Wittstock schildert, journalistisch anhand von Briefen und Tagebüchern, Erinnerungen, Autobiografien und Interviews recherchiert - zwar chronologisch geordnet, aber szenarisch wechselnd - den Mut mancher, aber auch die Selbstaufgabe anderer Exilanten wie im Falle des fast 70-jährigen Heinrich Mann. Dass Frys Wirken nicht immer Erfolg hat, zeigt der Suizid des verzweifelten Walter Benjamin. Andere entwickeln eine unbedingte Entschlossenheit zur Weiterflucht wie Anna Seghers, die sich über hunderte Kilometer zu Fuß auf den Weg macht.
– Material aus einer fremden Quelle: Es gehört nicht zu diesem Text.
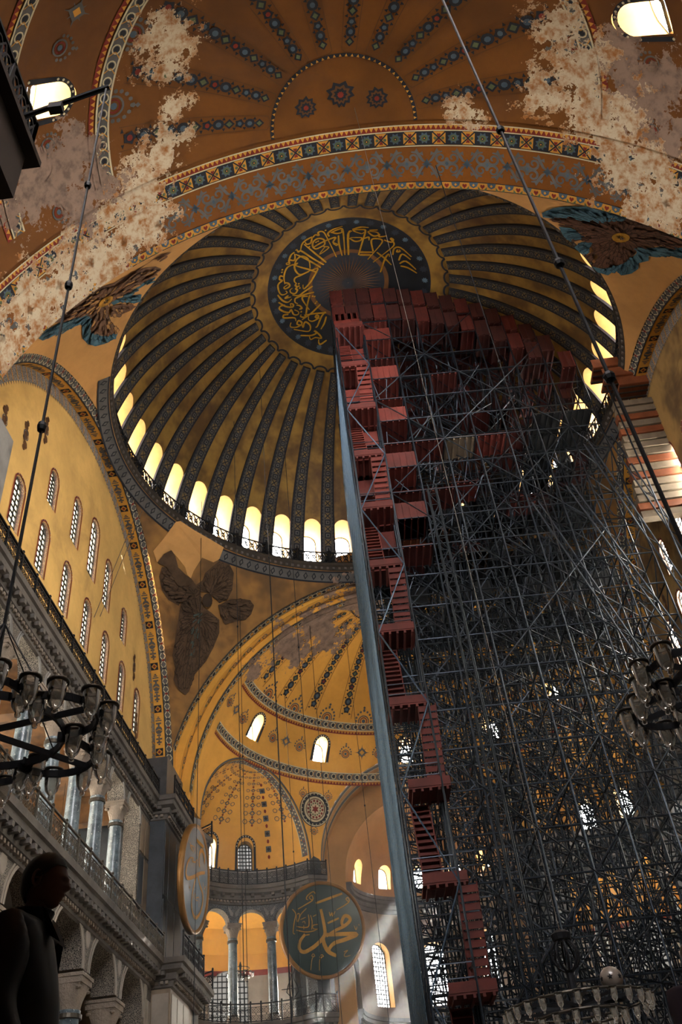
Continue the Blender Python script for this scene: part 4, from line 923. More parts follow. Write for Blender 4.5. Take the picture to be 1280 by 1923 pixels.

Während über die Schicksale der Exilanten vieles bekannt ist, geriet der heldenhafte Einsatz des amerikanischen Fluchthelfers Varian Fry in Vergessenheit. Im Gegenteil: Schon während seines Einsatzes in Marseille bekam er zunehmend Schwierigkeiten mit dem New Yorker US-Hilfskommittee, das ihn 1940 nach Frankreich entsandt hatte. Man warf ihm seine Arbeit als illegaler Fluchthelfer vor, statt nur Geld und Lebensmittel an die Hilfsbedürftigen zu verteilen. Schließlich fordert man ihn sogar zur Rückkehr in die USA auf. „Fry ist empört. Angesichts der Situation in Marseille erscheinen ihm solche Anweisungen unzumutbar, zumal wenn sie von Leuten kommen, die in Amerika in warmen Wohnungen an reich gedeckten Tischen sitzen und keine persönlichen Risiken eingehen.“ An seine Frau schreibt er: „Dieser Job ist wie der Tod – unumkehrbar. Wir haben hier etwas begonnen, das wir nicht ohne Weiteres beenden können.“
Erst 1994 wurde ihm eine angemessene Ehrung als erster amerikanischer „Gerechter unter den Völkern“ in Israels Holocaust-Mahnmal Yad Vashem zuteil sowie 1998 als Ehrenbürger Israels. Im Epilog seines Buches „Marseille 1940“ wundert sich auch Wittstock über die bis heute anhaltende Missachtung dieses Fluchthelfers: „Überraschend ist, wie wenig Anerkennung Varian Fry und seine Leute in Deutschland gefunden haben, obwohl die deutsche Kulturgeschichte ihnen doch einiges zu verdanken hat.“ Nicht einmal die von ihm Geretteten schrieben mehr als ein paar Zeilen in ihren Autobiografien. Auch der Varian Fry gewidmete Essay "Der Engel von New York" der ins Pariser Exil verbannten Schriftstellerin Gabriele Tergit (1894-1982) wurde bislang nicht veröffentlicht.
Deshalb kann man den Band „Marseille 1940“ nun als angemessene Würdigung dieses „amerikanischen Schindlers“ ansehen. Aber nicht nur aus diesem Grund, sondern auch wegen Wittstocks lebendiger Schilderung der bewegenden Einzelschicksale, die nur stellvertretend für viele andere Exilanten stehen, ist dieser Band unbedingt lesenswert. „Marseille 1940“ ist zwar ein für Literaturkenner interessantes Sachbuch - und doch noch mehr: Es ist eine für jedermann leicht lesbare und spannend geschriebene Erzählung über ein vielleicht vielen noch unbekanntes düsteres Kapitel deutscher Geschichte.